The RMN was a good paper while it lasted. Many of the stories were wire copy, yes, but the columnists were mostly conservative and it was nice to sit in a cozy chair on a winter morning and read the columns and the sports pages along with the occasional local story of interest. They used the “tabloid” style of layout (like reading a large book) which made it easier to hold for long stretches instead of the normal widespread newspaper layout.
I never took the Denver Post seriously since around 1970 when they declared all pistols costing less than $45.00 (1970 dollars)to be SATURDAY NIGHT SPECIALS. The firearm shown was a Ruger Mk II semi auto.
Omaha World Herald has been “downsized” in both content and size. Looking more like small town rag. There have been rumors of future layoffs.

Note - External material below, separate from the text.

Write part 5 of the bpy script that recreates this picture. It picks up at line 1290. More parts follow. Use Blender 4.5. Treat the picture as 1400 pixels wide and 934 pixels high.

Because Denver's not a national capital.
It's not quite a regional (multi-state) capital either.
So the audience and influence of a Denver paper is bound to be limited.
Newspapers are dying anyway, but a billionaire who wants influence in the country and the world might still be found to buy a New York or Washington DC paper.
That's a lot less likely to happen in other cities.
This slow liquidation of an assets value, destroying even its reputation in the process, kills the product. Wherever newspapers can be found reducing page size, cutting news pages, narrowing coverage area, reducing staff, shrinking circulation area, postponing the purchase of new equipment and raising subscription prices, they are harvesting market position.
Isn't the product dying anyway? Aren't newspapers, if they survive, likely to get smaller and thinner, whatever publishers do?
Silly me! What was I thinking ;-)
My wife loves getting the local paper, so we get it. They reduced the size of the paper (width) but it was fairly subtle. Then they stopped publishing a Saturday edition, changed their mind and now do a ‘Sunday’ paper on Saturday. Fewer pages, of course. At least it hasn’t gone liberal.
Thing is, 100 years ago, owning a newspaper typically made one rich. Now owning a newspaper is akin to owning a camera store.
I call El Estado the daily worker because it annoys the people who blindly believe the rag.
I'm a grandfather and I won't buy any MSM crap at any price. Don't watch the news or listen to the radio. Journalists have slit their own entitled, narcissistic, manipulative throats.